Greta Lee, John Magaro, and Teo Yoo in Past Lives (Courtesy: A24 Films)

Greta Lee, Teo Yoo, and John Magaro do exemplary work bringing that shared experience to vivid life. Lee has a quiet but utterly commanding presence on screen, filled with wit and disarmingly natural charm. She seems so effortless that it might be easy (and foolish) to discount the thought behind every choice. Yoo is revelatory, perfectly capturing the film’s quiet but agonizing yearning. He wears Hae Sung’s emotions – his nervousness, desire, fear – openly on his face and through his broad posture while still conveying the timidity and emotional distance that restricts him. Lee and Yoo build a breathless, intoxicating romantic tension that pulses whether they share the same frame or not. Magaro, meanwhile, lends Arthur a startling layer of emotional vulnerability and self-awareness that bolsters the painful truth that there are no winners in this scenario.

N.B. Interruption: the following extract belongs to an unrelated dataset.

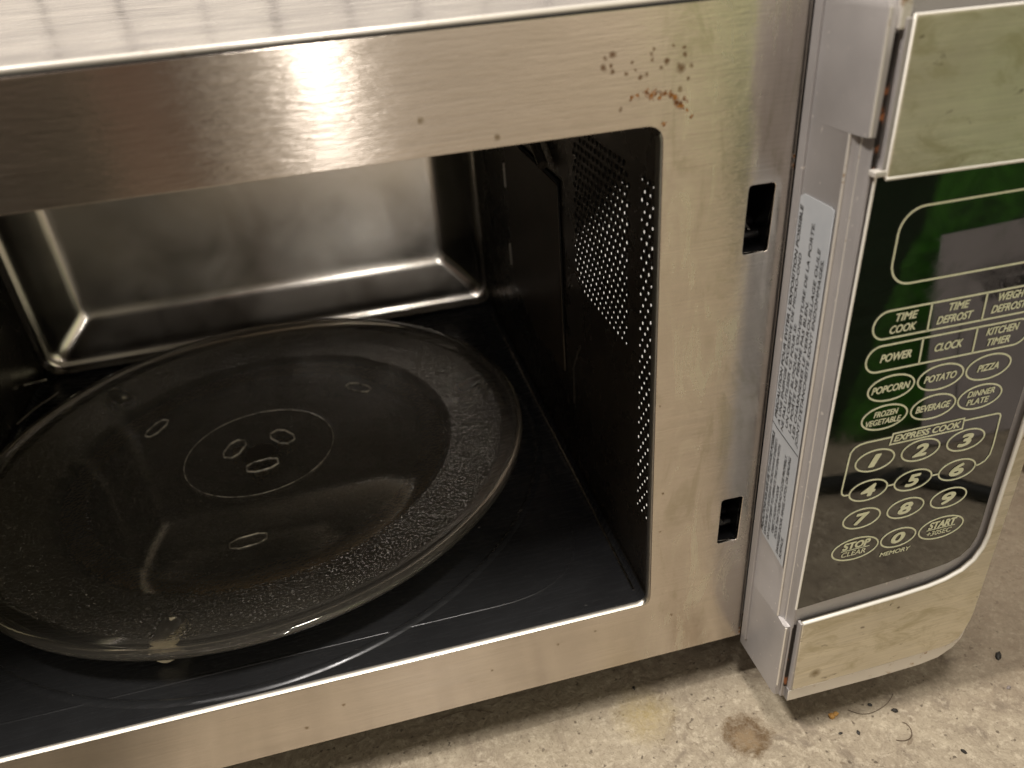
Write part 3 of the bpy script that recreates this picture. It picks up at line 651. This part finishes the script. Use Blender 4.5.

But how true is that, really? Past Lives rejects the relatively simplistic view that love, especially in this circumstance, is a zero-sum game. Song insists with radiant clarity in her film that love is malleable in both perception and reality. In its purest form, stripped of malice and grounded in trust and compassion, one can define love in whatever way enriches their soul. Nora, Arthur, and Hae Sung learn this over the course of 25 years. While their hearts are undoubtedly bruised from their shared experience, you feel that they will be stronger and lovelier because of it. Luckily for audiences, Past Lives’ central conclusion only requires roughly two hours to take in. You likely won’t spend a better two hours anywhere else this year.

Past Lives opens nationwide in the US on June 23rd.